▶ Given instruction
Please print every record below exactly as it appears.

## begin Material

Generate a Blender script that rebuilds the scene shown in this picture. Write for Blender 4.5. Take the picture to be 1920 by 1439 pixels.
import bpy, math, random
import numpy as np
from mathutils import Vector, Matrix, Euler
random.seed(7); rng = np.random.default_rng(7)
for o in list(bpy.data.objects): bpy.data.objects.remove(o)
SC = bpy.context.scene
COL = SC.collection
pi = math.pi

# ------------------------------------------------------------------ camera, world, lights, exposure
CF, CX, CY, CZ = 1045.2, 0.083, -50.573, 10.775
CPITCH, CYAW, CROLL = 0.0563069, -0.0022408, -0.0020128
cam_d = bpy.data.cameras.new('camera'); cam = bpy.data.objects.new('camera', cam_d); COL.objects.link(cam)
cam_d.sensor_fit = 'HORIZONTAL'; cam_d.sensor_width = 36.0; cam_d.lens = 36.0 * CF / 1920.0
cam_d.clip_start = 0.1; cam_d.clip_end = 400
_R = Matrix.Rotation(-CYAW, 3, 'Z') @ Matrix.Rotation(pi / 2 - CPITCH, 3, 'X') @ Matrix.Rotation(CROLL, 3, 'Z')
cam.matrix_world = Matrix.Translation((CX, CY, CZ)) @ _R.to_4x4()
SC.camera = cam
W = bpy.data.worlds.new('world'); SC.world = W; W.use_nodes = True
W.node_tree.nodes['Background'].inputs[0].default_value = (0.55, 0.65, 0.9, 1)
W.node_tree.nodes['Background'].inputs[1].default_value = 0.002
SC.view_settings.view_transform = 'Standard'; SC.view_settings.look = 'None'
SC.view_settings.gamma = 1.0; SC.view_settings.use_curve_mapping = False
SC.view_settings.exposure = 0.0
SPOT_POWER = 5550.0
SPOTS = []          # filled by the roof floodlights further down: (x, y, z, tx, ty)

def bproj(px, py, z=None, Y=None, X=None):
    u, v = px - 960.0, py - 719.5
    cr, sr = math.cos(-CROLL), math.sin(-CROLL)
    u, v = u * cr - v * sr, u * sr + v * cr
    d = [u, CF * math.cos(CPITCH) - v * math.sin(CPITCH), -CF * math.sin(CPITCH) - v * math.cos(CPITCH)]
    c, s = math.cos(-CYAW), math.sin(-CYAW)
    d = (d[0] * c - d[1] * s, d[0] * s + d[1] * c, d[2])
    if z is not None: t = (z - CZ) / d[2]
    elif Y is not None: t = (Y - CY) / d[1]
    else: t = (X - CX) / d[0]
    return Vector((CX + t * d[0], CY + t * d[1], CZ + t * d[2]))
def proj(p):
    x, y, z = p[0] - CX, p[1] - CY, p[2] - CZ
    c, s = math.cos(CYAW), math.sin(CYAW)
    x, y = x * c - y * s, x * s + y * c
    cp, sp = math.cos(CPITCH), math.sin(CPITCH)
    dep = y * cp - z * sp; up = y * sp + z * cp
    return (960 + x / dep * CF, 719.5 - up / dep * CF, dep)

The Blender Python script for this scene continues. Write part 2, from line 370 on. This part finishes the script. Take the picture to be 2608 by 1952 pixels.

## end Material

▶ Output below
Generate a Blender script that rebuilds the scene shown in this picture. Write for Blender 4.5. Take the picture to be 1920 by 1439 pixels.
import bpy, math, random
import numpy as np
from mathutils import Vector, Matrix, Euler
random.seed(7); rng = np.random.default_rng(7)
for o in list(bpy.data.objects): bpy.data.objects.remove(o)
SC = bpy.context.scene
COL = SC.collection
pi = math.pi

# ------------------------------------------------------------------ camera, world, lights, exposure
CF, CX, CY, CZ = 1045.2, 0.083, -50.573, 10.775
CPITCH, CYAW, CROLL = 0.0563069, -0.0022408, -0.0020128
cam_d = bpy.data.cameras.new('camera'); cam = bpy.data.objects.new('camera', cam_d); COL.objects.link(cam)
cam_d.sensor_fit = 'HORIZONTAL'; cam_d.sensor_width = 36.0; cam_d.lens = 36.0 * CF / 1920.0
cam_d.clip_start = 0.1; cam_d.clip_end = 400
_R = Matrix.Rotation(-CYAW, 3, 'Z') @ Matrix.Rotation(pi / 2 - CPITCH, 3, 'X') @ Matrix.Rotation(CROLL, 3, 'Z')
cam.matrix_world = Matrix.Translation((CX, CY, CZ)) @ _R.to_4x4()
SC.camera = cam
W = bpy.data.worlds.new('world'); SC.world = W; W.use_nodes = True
W.node_tree.nodes['Background'].inputs[0].default_value = (0.55, 0.65, 0.9, 1)
W.node_tree.nodes['Background'].inputs[1].default_value = 0.002
SC.view_settings.view_transform = 'Standard'; SC.view_settings.look = 'None'
SC.view_settings.gamma = 1.0; SC.view_settings.use_curve_mapping = False
SC.view_settings.exposure = 0.0
SPOT_POWER = 5550.0
SPOTS = []          # filled by the roof floodlights further down: (x, y, z, tx, ty)

def bproj(px, py, z=None, Y=None, X=None):
    u, v = px - 960.0, py - 719.5
    cr, sr = math.cos(-CROLL), math.sin(-CROLL)
    u, v = u * cr - v * sr, u * sr + v * cr
    d = [u, CF * math.cos(CPITCH) - v * math.sin(CPITCH), -CF * math.sin(CPITCH) - v * math.cos(CPITCH)]
    c, s = math.cos(-CYAW), math.sin(-CYAW)
    d = (d[0] * c - d[1] * s, d[0] * s + d[1] * c, d[2])
    if z is not None: t = (z - CZ) / d[2]
    elif Y is not None: t = (Y - CY) / d[1]
    else: t = (X - CX) / d[0]
    return Vector((CX + t * d[0], CY + t * d[1], CZ + t * d[2]))
def proj(p):
    x, y, z = p[0] - CX, p[1] - CY, p[2] - CZ
    c, s = math.cos(CYAW), math.sin(CYAW)
    x, y = x * c - y * s, x * s + y * c
    cp, sp = math.cos(CPITCH), math.sin(CPITCH)
    dep = y * cp - z * sp; up = y * sp + z * cp
    return (960 + x / dep * CF, 719.5 - up / dep * CF, dep)

The Blender Python script for this scene continues. Write part 2, from line 370 on. This part finishes the script. Take the picture to be 2608 by 1952 pixels.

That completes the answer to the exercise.